Task goal
Reproduce all of the data below without alteration; exclude every picture.

Stored dataset items
-=-=-=-=-
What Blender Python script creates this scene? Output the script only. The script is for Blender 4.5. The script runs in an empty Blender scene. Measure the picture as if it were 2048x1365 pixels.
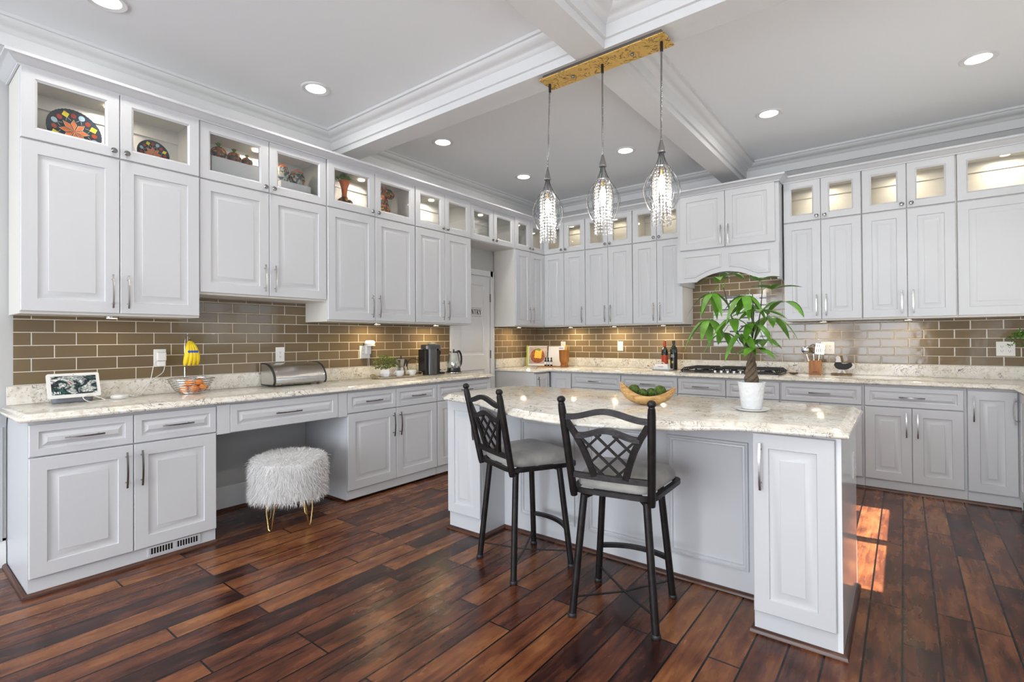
import bpy, bmesh, math, random
from mathutils import Vector, Matrix
PI = math.pi
random.seed(7)
SC = bpy.context.scene
COL = SC.collection

# ------------------------------------------------------------------ camera
C_YAW, C_PITCH, C_ROLL = .6619, .0072, -.0064
cam_d = bpy.data.cameras.new('camera')
cam = bpy.data.objects.new('camera', cam_d); COL.objects.link(cam)
cs, sn = math.cos(C_YAW), math.sin(C_YAW); cp, sp = math.cos(C_PITCH), math.sin(C_PITCH)
cr, sr = math.cos(C_ROLL), math.sin(C_ROLL)
Fv = Vector((-sn*cp, cs*cp, sp)); R0 = Vector((cs, sn, 0)); U0 = Vector((sn*sp, -cs*sp, cp))
Rv = R0*cr+U0*sr; Uv = -R0*sr+U0*cr
mw = Matrix((( Rv.x, Uv.x, -Fv.x, 4.0877), (Rv.y, Uv.y, -Fv.y, -5.8383), (Rv.z, Uv.z, -Fv.z, 1.2869), (0, 0, 0, 1)))
cam.matrix_world = mw
cam_d.sensor_width = 36.0; cam_d.lens = 1005.7/2048*36.0
cam_d.shift_y = (671.45-682.5)/2048
cam_d.clip_start = .02; cam_d.clip_end = 100
SC.camera = cam

# ------------------------------------------------------------------ view and light
vs = SC.view_settings
SC.display_settings.display_device = 'sRGB'
vs.view_transform = 'Standard'; vs.look = 'None'; vs.gamma = 1.0; vs.use_curve_mapping = False
vs.exposure = -.76
W = bpy.data.worlds.new('sky'); SC.world = W; W.use_nodes = True
wb = W.node_tree.nodes['Background']; wb.inputs[0].default_value = (.62, .76, 1, 1); wb.inputs[1].default_value = 1.6

def light(name, kind, loc, energy, color=(1, 1, 1), rot=(0, 0, 0), **kw):
    d = bpy.data.lights.new(name, kind); d.energy = energy; d.color = color
    for k, v in kw.items(): setattr(d, k, v)
    o = bpy.data.objects.new(name, d); o.location = loc; o.rotation_euler = rot; COL.objects.link(o)
    return o

H_CEIL = 3.15
ROOM_X, REAR_Y = 5.40, -10.5
DAY = (.86, .93, 1.0)
# sun through the sink window on the right wall
sun = light('sun', 'SUN', (9, -1.5, 5), 210.0, (1, .95, .90), angle=.008)
sun.rotation_euler = Vector((-1.0, -.08, -1.233)).to_track_quat('-Z', 'Y').to_euler()
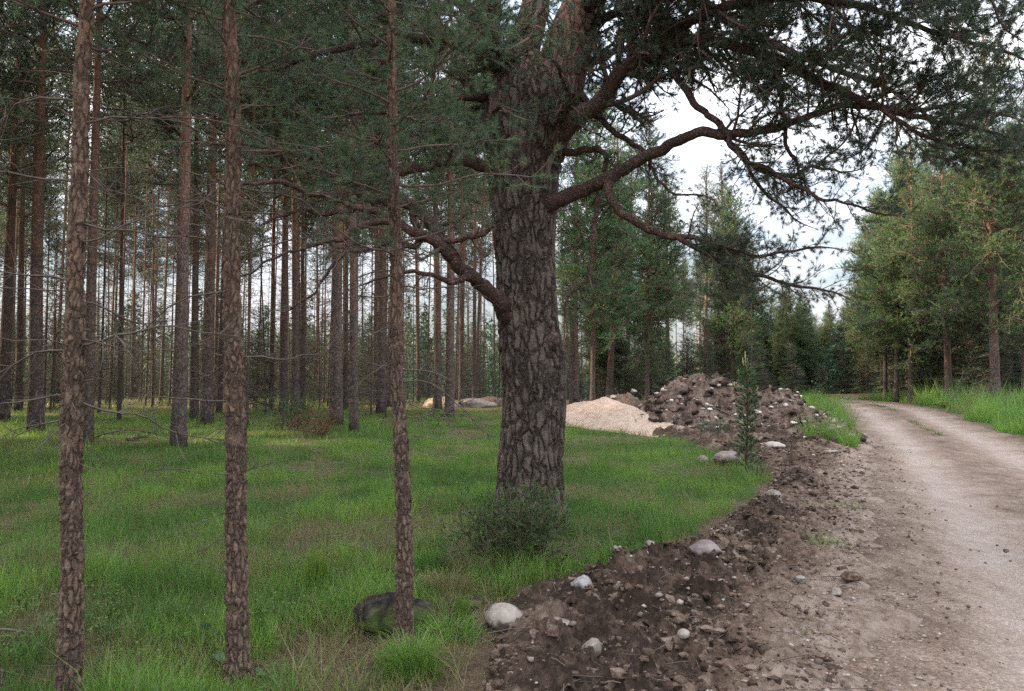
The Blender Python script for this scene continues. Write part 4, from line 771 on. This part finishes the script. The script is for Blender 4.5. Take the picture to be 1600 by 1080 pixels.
-=-=-=-=-
Complete output
What Blender Python script creates this scene? Output the script only. The script is for Blender 4.5. The script runs in an empty Blender scene. Measure the picture as if it were 2048x1365 pixels.
import bpy, bmesh, math, random
from mathutils import Vector, Matrix
PI = math.pi
random.seed(7)
SC = bpy.context.scene
COL = SC.collection

# ------------------------------------------------------------------ camera
C_YAW, C_PITCH, C_ROLL = .6619, .0072, -.0064
cam_d = bpy.data.cameras.new('camera')
cam = bpy.data.objects.new('camera', cam_d); COL.objects.link(cam)
cs, sn = math.cos(C_YAW), math.sin(C_YAW); cp, sp = math.cos(C_PITCH), math.sin(C_PITCH)
cr, sr = math.cos(C_ROLL), math.sin(C_ROLL)
Fv = Vector((-sn*cp, cs*cp, sp)); R0 = Vector((cs, sn, 0)); U0 = Vector((sn*sp, -cs*sp, cp))
Rv = R0*cr+U0*sr; Uv = -R0*sr+U0*cr
mw = Matrix((( Rv.x, Uv.x, -Fv.x, 4.0877), (Rv.y, Uv.y, -Fv.y, -5.8383), (Rv.z, Uv.z, -Fv.z, 1.2869), (0, 0, 0, 1)))
cam.matrix_world = mw
cam_d.sensor_width = 36.0; cam_d.lens = 1005.7/2048*36.0
cam_d.shift_y = (671.45-682.5)/2048
cam_d.clip_start = .02; cam_d.clip_end = 100
SC.camera = cam

# ------------------------------------------------------------------ view and light
vs = SC.view_settings
SC.display_settings.display_device = 'sRGB'
vs.view_transform = 'Standard'; vs.look = 'None'; vs.gamma = 1.0; vs.use_curve_mapping = False
vs.exposure = -.76
W = bpy.data.worlds.new('sky'); SC.world = W; W.use_nodes = True
wb = W.node_tree.nodes['Background']; wb.inputs[0].default_value = (.62, .76, 1, 1); wb.inputs[1].default_value = 1.6

def light(name, kind, loc, energy, color=(1, 1, 1), rot=(0, 0, 0), **kw):
    d = bpy.data.lights.new(name, kind); d.energy = energy; d.color = color
    for k, v in kw.items(): setattr(d, k, v)
    o = bpy.data.objects.new(name, d); o.location = loc; o.rotation_euler = rot; COL.objects.link(o)
    return o

H_CEIL = 3.15
ROOM_X, REAR_Y = 5.40, -10.5
DAY = (.86, .93, 1.0)
# sun through the sink window on the right wall
sun = light('sun', 'SUN', (9, -1.5, 5), 210.0, (1, .95, .90), angle=.008)
sun.rotation_euler = Vector((-1.0, -.08, -1.233)).to_track_quat('-Z', 'Y').to_euler()
The Blender Python script for this scene continues. Write part 4, from line 771 on. This part finishes the script. The script is for Blender 4.5. Take the picture to be 1600 by 1080 pixels.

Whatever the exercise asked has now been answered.